Ecobank delivered a strong financial performance in 2025, crossing the N1 trillion profit mark as rising treasury income increasingly complements its traditional lending business.
Gross earnings rose by 16 per cent year-on-year to N4.88 trillion, while profit after tax climbed 23 per cent to N904.7 billion, driven by improved margins and diversified income streams.
A key driver of the performance was a strategic shift in asset allocation. With customer deposits growing faster than loans, up about 15 per cent to N36.4 trillion compared to 10 per cent loan growth, the bank deployed excess liquidity into high-yield government securities.
Income from treasury bills and investment securities expanded significantly, generating over N1.4 trillion and contributing about 29 per cent to gross earnings, narrowing the gap with loans, which accounted for roughly 33 per cent.
The bank increased its treasury bills holdings by 28 per cent to N3.3 trillion and investment securities by 19 per cent to N12.7 trillion, boosting returns in a high-interest-rate environment.
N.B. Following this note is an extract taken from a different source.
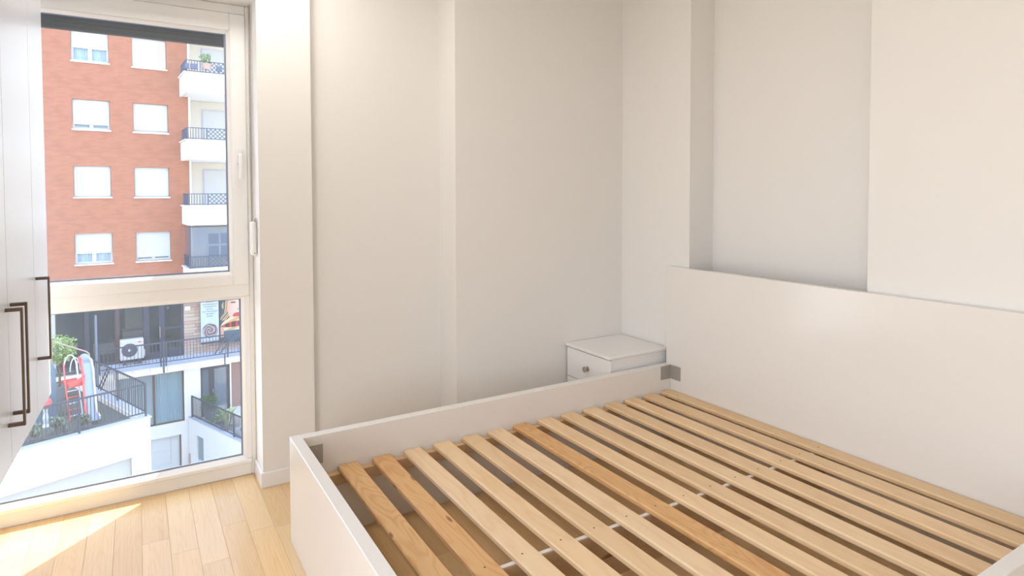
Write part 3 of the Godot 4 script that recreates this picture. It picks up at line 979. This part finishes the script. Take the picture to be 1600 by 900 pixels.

This, alongside a low cost of funds and a strong current and savings account mix of over 87 per cent, helped lift net interest margin to 6.2 per cent.
Non-interest income also strengthened, now accounting for over 40 per cent of total revenue. Growth was supported by higher fees from cash management, credit-related services, card transactions, and gains from trading and foreign exchange activities.
Improved cost discipline further enhanced performance, with the cost-to-income ratio declining to a five-year low of 48.3 per cent, reflecting efficiency gains under the group’s transformation strategy.
Segmental performance showed that Corporate and Investment Banking remained the dominant earnings engine, contributing N2.518 trillion in interest income and N1.1 trillion in profit before tax. However, this also highlights increasing reliance on treasury-driven income and sensitivity to interest rate movements.
Regional performance was mixed. While Central, Eastern and Southern Africa and Anglophone West Africa posted strong growth, the Nigerian business recorded a pre-tax loss, largely due to asset quality pressures following the end of regulatory forbearance.
This led to a spike in impairment charges, which rose to N707.5 billion, with Nigeria accounting for a significant portion due to reclassified legacy exposures and higher non-performing loans.
Looking ahead, Jeremy Awori, CEO, said the bank expects improved asset quality as stricter risk controls take effect, though global uncertainties and geopolitical tensions remain key risks.
Despite these challenges, Ecobank’s diversified earnings base, strong margins, and disciplined execution position it well. The bank has resumed dividend payments, declaring 0.16 cents per share, up from 0.11 cents, signalling confidence in sustained profitability.
With a year-to-date stock gain of over 60 per cent and relatively low valuation multiples, analysts say the bank remains attractively priced, even as it navigates evolving macroeconomic conditions.